Comment interpréter la mort de Moïse au seuil d’une Terre promise vers laquelle il avait, durant si longtemps, guidé son peuple ?
Cette mort nous montre l’ambivalence de la récompense que Dieu nous donne. La pérégrination débouche sur le succès d’avoir atteint une terre sainte, c’est-à-dire un endroit où les hommes pourront pratiquer leurs valeurs morales les plus nobles, mais cette terre ne sera jamais parfaite. Par sa mort, Moïse pointe vers l’autre destination, celle au-delà de la vie, qu’on appelle paradis ou royaume de Dieu, et nous montre que c’est seulement là qu’existe l’authentique Terre promise.
Vous vivez vous-même, depuis 2001, une vie d’ermite dans l’Aude. Quel est votre quotidien ?

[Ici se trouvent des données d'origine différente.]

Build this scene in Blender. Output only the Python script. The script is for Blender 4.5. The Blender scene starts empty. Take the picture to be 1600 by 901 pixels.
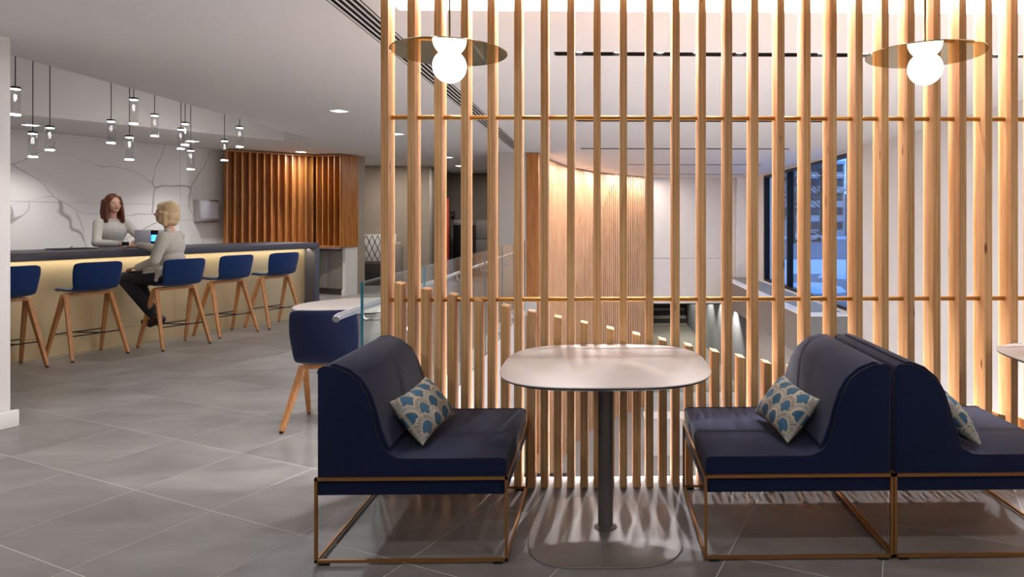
import bpy, bmesh, math, random
from mathutils import Vector, Matrix, geometry
random.seed(7)
SC = bpy.context.scene
COL = SC.collection
PI = math.pi

# ---------------------------------------------------------------- camera, world, exposure
FPX, HY, CX, CH, SN = 1030.0, 345.0, 960.6, 1.43, 0.02     # focal length in px, horizon row, principal column, eye height, yaw
CS = math.sqrt(1 - SN * SN)
cam_d = bpy.data.cameras.new('camera'); cam = bpy.data.objects.new('camera', cam_d); COL.objects.link(cam)
cam.location = (0, 0, CH); cam.rotation_euler = (PI / 2, 0, -math.asin(SN))
cam_d.sensor_width = 36; cam_d.lens = 36 * FPX / 1600
cam_d.shift_x = -(CX - 800) / 1600; cam_d.shift_y = -(450.5 - HY) / 1600
cam_d.clip_end = 300
SC.camera = cam
SC.view_settings.view_transform = 'Standard'; SC.view_settings.look = 'None'
SC.view_settings.gamma = 1; SC.view_settings.use_curve_mapping = False
SC.view_settings.exposure = 0.0
SC.cycles.transparent_max_bounces = 32
w = bpy.data.worlds.new('dusk_sky'); SC.world = w; w.use_nodes = True
bg = w.node_tree.nodes['Background']; bg.inputs['Color'].default_value = (0.34, 0.56, 0.95, 1); bg.inputs['Strength'].default_value = 1.7

# room axes: the bar, the tiles and the marble wall run along DU, DM points from the stools into the bar
PHI = 0.4404
DU = Vector((math.sin(PHI), math.cos(PHI))); DM = Vector((-math.cos(PHI), math.sin(PHI)))
def um(u, m, z=0): p = DU * u + DM * m; return Vector((p.x, p.y, z))
def toum(p): return (p[0] * DU.x + p[1] * DU.y, p[0] * DM.x + p[1] * DM.y)
def c2w(xc, yc): return (xc * CS + yc * SN, -xc * SN + yc * CS)
def pf(px, py, z=0.0):                 # point of a measured photo position on a horizontal level
    yc = FPX * (CH - z) / (py - HY); xc = (px - CX) / FPX * yc
    x, y = c2w(xc, yc); return Vector((x, y, z))
def xat(px, y):
    t = (px - CX) / FPX; return y * (t * CS + SN) / (CS - t * SN)
def onm(px, m):                        # floor point on the line of constant m
    t = (px - CX) / FPX; x, y = c2w(t, 1); k = m / (x * DM.x + y * DM.y); return Vector((x * k, y * k))
def onu(px, u):
    t = (px - CX) / FPX; x, y = c2w(t, 1); k = u / (x * DU.x + y * DU.y); return Vector((x * k, y * k))
def zat(py, p): return CH - (py - HY) * (p[0] * SN + p[1] * CS) / FPX
CZ = 2.70                              # ceiling
LZ = -3.9                              # lower storey floor

# ---------------------------------------------------------------- materials
def mat(name): 
    m = bpy.data.materials.new(name); m.use_nodes = True; return m, m.node_tree.nodes, m.node_tree.links, m.node_tree.nodes['Principled BSDF']
def rgb(h):
    r = []
    for i in (0, 2, 4):
        c = int(h[i:i+2], 16) / 255; r.append(c / 12.92 if c <= .04045 else ((c + .055) / 1.055) ** 2.4)
    return (*r, 1)
def plain(name, col, rough=.5, metal=0, spec=.5, bump=0, bscale=200, var=0, vscale=3, sheen=0):
    m, N, L, b = mat(name)
    c = rgb(col) if isinstance(col, str) else (*col, 1)
    b.inputs['Base Color'].default_value = c; b.inputs['Roughness'].default_value = rough
    b.inputs['Metallic'].default_value = metal; b.inputs['Specular IOR Level'].default_value = spec
    if sheen: b.inputs['Sheen Weight'].default_value = sheen; b.inputs['Sheen Roughness'].default_value = .4
    tc = N.new('ShaderNodeTexCoord')
    if var:
        n = N.new('ShaderNodeTexNoise'); n.inputs['Scale'].default_value = vscale; n.inputs['Detail'].default_value = 5
        L.new(tc.outputs['Object'], n.inputs['Vector'])
        hs = N.new('ShaderNodeHueSaturation'); hs.inputs['Color'].default_value = c
        mr = N.new('ShaderNodeMapRange'); mr.inputs['From Min'].default_value = .3; mr.inputs['From Max'].default_value = .7
        mr.inputs['To Min'].default_value = 1 - var; mr.inputs['To Max'].default_value = 1 + var
        L.new(n.outputs['Fac'], mr.inputs['Value']); L.new(mr.outputs['Result'], hs.inputs['Value']); L.new(hs.outputs['Color'], b.inputs['Base Color'])
    if bump:
        n = N.new('ShaderNodeTexNoise'); n.inputs['Scale'].default_value = bscale; n.inputs['Detail'].default_value = 3
        L.new(tc.outputs['Object'], n.inputs['Vector'])
        bp = N.new('ShaderNodeBump'); bp.inputs['Strength'].default_value = bump; bp.inputs['Distance'].default_value = .002
        L.new(n.outputs['Fac'], bp.inputs['Height']); L.new(bp.outputs['Normal'], b.inputs['Normal'])
    return m
def wood(name, c1, c2, rough=.5, scale=1.0, knots=True, tone=.16, axis=2):
    m, N, L, b = mat(name)
    tc = N.new('ShaderNodeTexCoord'); oi = N.new('ShaderNodeObjectInfo')
    sc = [14, 14, 14]; sc[axis] = .9
    mp = N.new('ShaderNodeMapping'); mp.inputs['Scale'].default_value = [s * scale for s in sc]
    ad = N.new('ShaderNodeVectorMath'); ad.operation = 'ADD'
    mu = N.new('ShaderNodeVectorMath'); mu.operation = 'SCALE'; mu.inputs[0].default_value = (31, 17, 23)
    L.new(oi.outputs['Random'], mu.inputs['Scale']); L.new(tc.outputs['Object'], ad.inputs[0]); L.new(mu.outputs['Vector'], ad.inputs[1])
    L.new(ad.outputs['Vector'], mp.inputs['Vector'])
    n = N.new('ShaderNodeTexNoise'); n.inputs['Scale'].default_value = 2.2; n.inputs['Detail'].default_value = 7; n.inputs['Distortion'].default_value = .9
    L.new(mp.outputs['Vector'], n.inputs['Vector'])
    wv = N.new('ShaderNodeTexWave'); wv.inputs['Scale'].default_value = 1.3; wv.inputs['Distortion'].default_value = 6; wv.inputs['Detail'].default_value = 3
    L.new(mp.outputs['Vector'], wv.inputs['Vector'])
    mx = N.new('ShaderNodeMath'); mx.operation = 'MULTIPLY_ADD'; mx.inputs[1].default_value = .28; L.new(wv.outputs['Fac'], mx.inputs[0]); L.new(n.outputs['Fac'], mx.inputs[2])
    cr = N.new('ShaderNodeValToRGB'); cr.color_ramp.elements[0].position = .38; cr.color_ramp.elements[1].position = .85
    cr.color_ramp.elements[0].color = rgb(c2); cr.color_ramp.elements[1].color = rgb(c1)
    L.new(mx.outputs[0], cr.inputs['Fac'])
    hs = N.new('ShaderNodeHueSaturation'); L.new(cr.outputs['Color'], hs.inputs['Color'])
    mr = N.new('ShaderNodeMapRange'); mr.inputs['To Min'].default_value = 1 - tone; mr.inputs['To Max'].default_value = 1 + tone
    L.new(oi.outputs['Random'], mr.inputs['Value']); L.new(mr.outputs['Result'], hs.inputs['Value'])
    out = hs.outputs['Color']
    if knots:
        v = N.new('ShaderNodeTexVoronoi'); v.inputs['Scale'].default_value = 1.0
        mp2 = N.new('ShaderNodeMapping'); mp2.inputs['Scale'].default_value = (9, 9, 2.6); L.new(ad.outputs['Vector'], mp2.inputs['Vector']); L.new(mp2.outputs['Vector'], v.inputs['Vector'])
        k = N.new('ShaderNodeValToRGB'); k.color_ramp.elements[0].position = .04; k.color_ramp.elements[1].position = .10
        k.color_ramp.elements[0].color = (.22, .12, .06, 1); k.color_ramp.elements[1].color = (1, 1, 1, 1)
        L.new(v.outputs['Distance'], k.inputs['Fac'])
        mm = N.new('ShaderNodeMix'); mm.data_type = 'RGBA'; mm.blend_type = 'MULTIPLY'; mm.inputs['Factor'].default_value = 1
        L.new(out, mm.inputs['A']); L.new(k.outputs['Color'], mm.inputs['B']); out = mm.outputs['Result']
    L.new(out, b.inputs['Base Color']); b.inputs['Roughness'].default_value = rough
    return m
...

Je suis recteur d’un petit sanctuaire marial situé en campagne. Le matin, je ne reçois pas car je médite et je prie ; l’après-midi, j’accueille les gens qui souhaitent me rencontrer et parler avec moi. Je me déplace également pour des conférences. Je ne suis donc pas l’ermite reclus que l’on imagine, mais plutôt un ermite comme ceux d’autrefois en Égypte à qui venaient des foules. Je mène une vie érémitique flexible qui allie le retrait et la prédication, ce que saint Paul de la Croix, fondateur de ma congrégation au XVIIIe siècle, avait souhaité. Dans mon propre désert, je reçois l’illumination et ainsi je me recharge et je me renouvelle, mais c’est en vue de communiquer ce trésor aux autres. Vivre au désert implique une distance critique vis-à-vis de la culture, en refusant par exemple la télévision. Cela conduit à un décalage, car faire l’expérience de Dieu et être un homme du désert, c’est avoir une culture de la transcendance, alors que le monde contemporain est prométhéen. Ainsi, mon témoignage consiste à faire entendre des choses que les gens n’entendent pas.